Uni-directional TLS

tls-ex1-3pkt.pcap (535 Bytes)

tls-ex1-4pkt.pcap (629 Bytes)

Suricata version 6.0.3, Running Suricata in NFQUEUE mode.
we have following values “True”

stream:
  midstream: true             # don't allow midstream session pickups
  async-oneside: true        # don't enable async stream handling

Alerting Suricata with TLS rule, noticed that with Uni-directional Suricata is not Alerting (fail) but it is working for Bi-directional. Using the same TLS rule for both Uni-directional and Bi-directional.

Sample Rule:
alert tls any any → any any (msg:“Alert by TLS SNI-EX”; tls.sni; content:“www.example.com”; fast_pattern; gid:1; sid:4; rev:1;)

Uni-directional

When we have uni-directional traffic like from client to server (syn), then ack is not coming through Suricata, means we have only 3 packets going.

Traffic Flow (fail/Suricata No Alert):
client → server syn
client → server ack
client → server tls client hello

FYI, when running in pcap mode uni-directional is working fine.

Bi-directional

if we have bi-directional traffic going through Suricata then it’s working fine, we can see Suricata is alerting.

Traffic Flow (work/Suricata Alert TLS SNI):
client → server syn
server → client syn|ack
client → server ack
client → server tls client hello

Fast.log

10/10/2023-16:10:01.206399  [**] [1:4:1] Alert by TLS SNI-EX [**] [Classification: (null)] [Priority: 3] {TCP} 10.129.135.2:41238 -> 15.2.0.100:443

I don’t think this is going to work as intended for what you describe as “uni-directional” traffic.
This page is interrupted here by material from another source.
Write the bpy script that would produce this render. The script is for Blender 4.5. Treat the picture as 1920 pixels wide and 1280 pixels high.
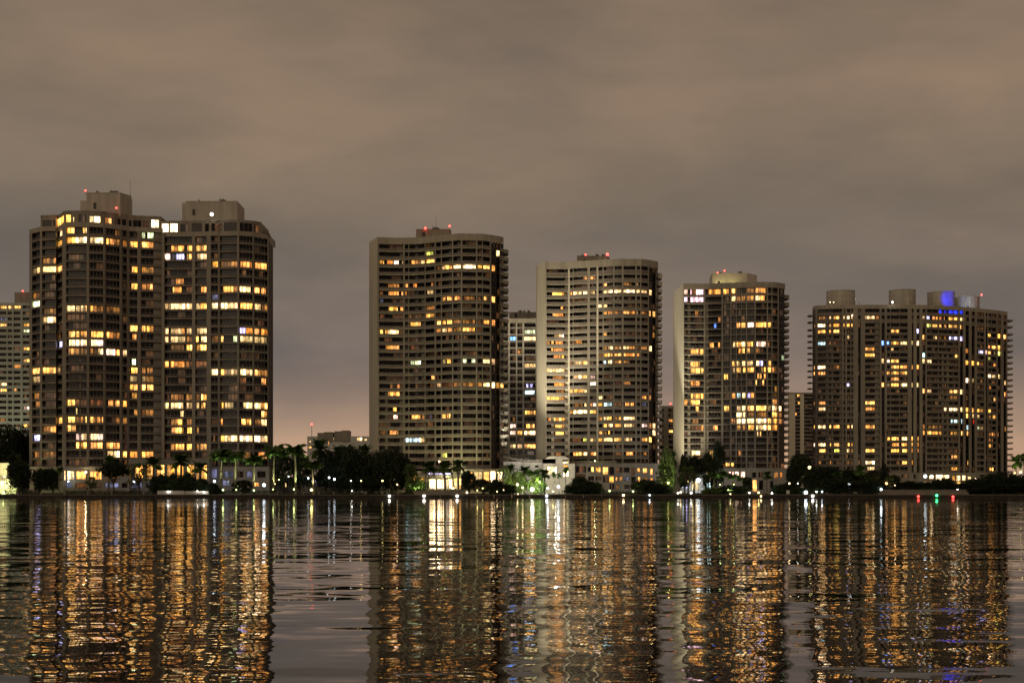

Think that there’s a difference between uni-directional and one-side of the communication for tcp. In order for tcp to ensure transfer reliability (it’s the main reason it was designed) ACKs need to flag receipt of data. without that, Suricata won’t think it’s a valid tcp flow and it won’t try to match against any other protocol that have a valid tcp flow as a dependency.
One way to prove that hypothesis is to check the suricata “stats.log” and check for “tcp.sessions” field as well as “tcp.syn” and “tcp.synack” fields.

Without seeing a proper tcp handshake establishment and ACKs of send data (TLS handshake in your case) the only way to match against that would be a rule that has a raw packet content inspection check instead of a one that is based off “tls.sni”.

EDIT:
I missed that you’re using async-oneside and I missed that asyn-oneside is supposed to to exactly that. Is it set to true under the uncommented “stream:” keyword section in your config?

If I am reading this correctly, you may be hitting up against Bug #3218: ssl_state does the wrong thing - Suricata - Open Information Security Foundation

Originally in default stream: section the values were false.

stream:

midstream: false # don’t allow midstream session pickups

async-oneside: false # don’t enable async stream handling

we changed both the values to “true”.

Daniel,
We have async-oneside enabled but suricata is still not alerting one directional TLS Traffic.

You might be hitting the bug jt described above.
What does your stats.log show? In particular, what does app_layer.flow.tls field show between the working flow topology and the non-working (one-side) flow topology?